• [Problem statement]:
Each line from the beginning of the data below through the line containing "R_ = math.radians" should be repeated exactly, please.

***

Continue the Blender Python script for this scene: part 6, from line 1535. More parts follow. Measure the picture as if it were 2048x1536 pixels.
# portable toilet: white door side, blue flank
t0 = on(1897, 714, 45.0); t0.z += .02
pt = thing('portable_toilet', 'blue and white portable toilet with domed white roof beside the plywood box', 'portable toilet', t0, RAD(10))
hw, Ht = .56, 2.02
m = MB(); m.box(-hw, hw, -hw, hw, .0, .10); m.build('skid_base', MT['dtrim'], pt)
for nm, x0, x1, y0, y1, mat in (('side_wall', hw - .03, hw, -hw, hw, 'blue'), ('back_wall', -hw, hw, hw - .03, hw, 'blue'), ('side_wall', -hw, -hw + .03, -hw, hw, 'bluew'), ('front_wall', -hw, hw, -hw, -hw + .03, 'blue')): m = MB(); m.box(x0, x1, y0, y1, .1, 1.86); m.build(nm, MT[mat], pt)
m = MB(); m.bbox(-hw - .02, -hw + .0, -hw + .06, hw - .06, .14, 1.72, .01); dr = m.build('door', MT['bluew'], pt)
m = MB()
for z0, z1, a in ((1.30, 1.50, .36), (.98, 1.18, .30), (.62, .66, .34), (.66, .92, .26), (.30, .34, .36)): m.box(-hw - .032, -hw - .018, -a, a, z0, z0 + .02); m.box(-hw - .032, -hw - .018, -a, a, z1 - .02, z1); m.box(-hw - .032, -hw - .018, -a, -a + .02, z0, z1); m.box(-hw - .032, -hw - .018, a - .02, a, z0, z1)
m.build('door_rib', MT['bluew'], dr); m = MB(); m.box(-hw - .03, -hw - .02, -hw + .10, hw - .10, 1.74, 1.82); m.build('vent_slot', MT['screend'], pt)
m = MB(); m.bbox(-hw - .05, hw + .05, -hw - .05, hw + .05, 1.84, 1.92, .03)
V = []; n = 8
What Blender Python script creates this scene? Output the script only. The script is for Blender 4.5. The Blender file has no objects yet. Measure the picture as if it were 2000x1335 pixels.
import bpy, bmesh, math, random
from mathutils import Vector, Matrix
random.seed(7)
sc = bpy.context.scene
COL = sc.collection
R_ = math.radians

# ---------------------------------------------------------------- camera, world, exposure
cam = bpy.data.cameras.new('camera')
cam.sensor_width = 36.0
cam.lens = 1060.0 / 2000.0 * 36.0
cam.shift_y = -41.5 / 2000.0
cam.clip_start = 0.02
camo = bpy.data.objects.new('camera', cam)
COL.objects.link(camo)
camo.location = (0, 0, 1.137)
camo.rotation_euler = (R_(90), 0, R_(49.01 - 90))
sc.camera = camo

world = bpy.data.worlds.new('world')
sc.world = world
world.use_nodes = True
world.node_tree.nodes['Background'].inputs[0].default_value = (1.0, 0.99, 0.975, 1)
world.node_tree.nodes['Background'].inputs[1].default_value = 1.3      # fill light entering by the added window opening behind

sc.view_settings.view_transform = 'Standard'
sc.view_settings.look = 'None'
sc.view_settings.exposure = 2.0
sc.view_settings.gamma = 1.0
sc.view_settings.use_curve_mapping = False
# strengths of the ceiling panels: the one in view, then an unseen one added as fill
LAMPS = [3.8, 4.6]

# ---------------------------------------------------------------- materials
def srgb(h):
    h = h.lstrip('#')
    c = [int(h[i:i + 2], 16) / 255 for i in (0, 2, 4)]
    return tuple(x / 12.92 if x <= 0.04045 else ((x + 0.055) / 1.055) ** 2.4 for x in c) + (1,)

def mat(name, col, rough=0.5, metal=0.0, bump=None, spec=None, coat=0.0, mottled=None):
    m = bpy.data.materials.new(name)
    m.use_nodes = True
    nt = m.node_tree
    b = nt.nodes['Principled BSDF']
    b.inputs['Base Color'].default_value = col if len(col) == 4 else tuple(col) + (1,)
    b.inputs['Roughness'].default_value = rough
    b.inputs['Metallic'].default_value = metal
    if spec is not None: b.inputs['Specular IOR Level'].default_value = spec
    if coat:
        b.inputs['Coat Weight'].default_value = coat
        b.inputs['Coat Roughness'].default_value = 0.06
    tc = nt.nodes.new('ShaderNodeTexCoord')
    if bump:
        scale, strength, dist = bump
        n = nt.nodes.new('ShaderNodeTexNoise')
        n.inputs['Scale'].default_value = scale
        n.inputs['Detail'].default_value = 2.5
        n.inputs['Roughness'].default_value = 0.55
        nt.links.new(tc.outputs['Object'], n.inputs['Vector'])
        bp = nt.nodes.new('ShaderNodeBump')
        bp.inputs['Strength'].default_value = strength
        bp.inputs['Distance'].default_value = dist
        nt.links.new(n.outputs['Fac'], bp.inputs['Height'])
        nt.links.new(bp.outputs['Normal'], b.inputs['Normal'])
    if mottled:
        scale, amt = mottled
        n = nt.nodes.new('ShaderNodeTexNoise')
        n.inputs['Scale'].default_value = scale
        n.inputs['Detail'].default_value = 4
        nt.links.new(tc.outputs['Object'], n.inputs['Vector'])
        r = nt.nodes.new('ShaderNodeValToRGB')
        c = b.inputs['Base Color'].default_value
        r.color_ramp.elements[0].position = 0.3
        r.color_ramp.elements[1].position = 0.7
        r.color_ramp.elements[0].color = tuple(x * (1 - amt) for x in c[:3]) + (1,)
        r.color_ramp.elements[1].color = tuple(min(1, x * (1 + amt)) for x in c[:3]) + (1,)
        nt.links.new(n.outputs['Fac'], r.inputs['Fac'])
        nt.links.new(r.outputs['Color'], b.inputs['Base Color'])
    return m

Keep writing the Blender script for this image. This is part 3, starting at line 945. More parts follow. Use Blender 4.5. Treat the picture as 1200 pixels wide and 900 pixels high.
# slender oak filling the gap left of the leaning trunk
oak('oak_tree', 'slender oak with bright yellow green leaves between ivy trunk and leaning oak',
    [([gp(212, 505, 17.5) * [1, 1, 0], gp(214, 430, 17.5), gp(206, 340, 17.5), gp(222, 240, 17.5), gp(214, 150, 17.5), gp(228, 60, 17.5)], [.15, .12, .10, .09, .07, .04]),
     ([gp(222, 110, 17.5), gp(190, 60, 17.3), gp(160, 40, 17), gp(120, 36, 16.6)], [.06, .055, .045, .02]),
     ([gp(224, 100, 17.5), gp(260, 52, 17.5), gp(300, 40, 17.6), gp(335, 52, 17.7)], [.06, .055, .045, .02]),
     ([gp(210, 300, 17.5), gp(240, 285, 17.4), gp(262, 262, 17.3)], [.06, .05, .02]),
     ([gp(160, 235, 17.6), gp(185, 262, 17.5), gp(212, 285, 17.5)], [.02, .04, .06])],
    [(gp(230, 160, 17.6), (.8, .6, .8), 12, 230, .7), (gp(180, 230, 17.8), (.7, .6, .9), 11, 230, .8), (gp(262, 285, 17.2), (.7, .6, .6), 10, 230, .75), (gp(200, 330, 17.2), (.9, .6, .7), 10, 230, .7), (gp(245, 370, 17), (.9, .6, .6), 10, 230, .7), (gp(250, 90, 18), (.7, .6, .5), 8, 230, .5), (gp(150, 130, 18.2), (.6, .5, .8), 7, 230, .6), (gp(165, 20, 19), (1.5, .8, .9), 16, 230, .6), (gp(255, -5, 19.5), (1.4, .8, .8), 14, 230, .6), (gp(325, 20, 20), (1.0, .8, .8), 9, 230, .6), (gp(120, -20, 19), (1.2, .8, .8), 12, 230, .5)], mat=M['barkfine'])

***

• [The reply]:
Continue the Blender Python script for this scene: part 6, from line 1535. More parts follow. Measure the picture as if it were 2048x1536 pixels.
# portable toilet: white door side, blue flank
t0 = on(1897, 714, 45.0); t0.z += .02
pt = thing('portable_toilet', 'blue and white portable toilet with domed white roof beside the plywood box', 'portable toilet', t0, RAD(10))
hw, Ht = .56, 2.02
m = MB(); m.box(-hw, hw, -hw, hw, .0, .10); m.build('skid_base', MT['dtrim'], pt)
for nm, x0, x1, y0, y1, mat in (('side_wall', hw - .03, hw, -hw, hw, 'blue'), ('back_wall', -hw, hw, hw - .03, hw, 'blue'), ('side_wall', -hw, -hw + .03, -hw, hw, 'bluew'), ('front_wall', -hw, hw, -hw, -hw + .03, 'blue')): m = MB(); m.box(x0, x1, y0, y1, .1, 1.86); m.build(nm, MT[mat], pt)
m = MB(); m.bbox(-hw - .02, -hw + .0, -hw + .06, hw - .06, .14, 1.72, .01); dr = m.build('door', MT['bluew'], pt)
m = MB()
for z0, z1, a in ((1.30, 1.50, .36), (.98, 1.18, .30), (.62, .66, .34), (.66, .92, .26), (.30, .34, .36)): m.box(-hw - .032, -hw - .018, -a, a, z0, z0 + .02); m.box(-hw - .032, -hw - .018, -a, a, z1 - .02, z1); m.box(-hw - .032, -hw - .018, -a, -a + .02, z0, z1); m.box(-hw - .032, -hw - .018, a - .02, a, z0, z1)
m.build('door_rib', MT['bluew'], dr); m = MB(); m.box(-hw - .03, -hw - .02, -hw + .10, hw - .10, 1.74, 1.82); m.build('vent_slot', MT['screend'], pt)
m = MB(); m.bbox(-hw - .05, hw + .05, -hw - .05, hw + .05, 1.84, 1.92, .03)
V = []; n = 8
What Blender Python script creates this scene? Output the script only. The script is for Blender 4.5. The Blender file has no objects yet. Measure the picture as if it were 2000x1335 pixels.
import bpy, bmesh, math, random
from mathutils import Vector, Matrix
random.seed(7)
sc = bpy.context.scene
COL = sc.collection
R_ = math.radians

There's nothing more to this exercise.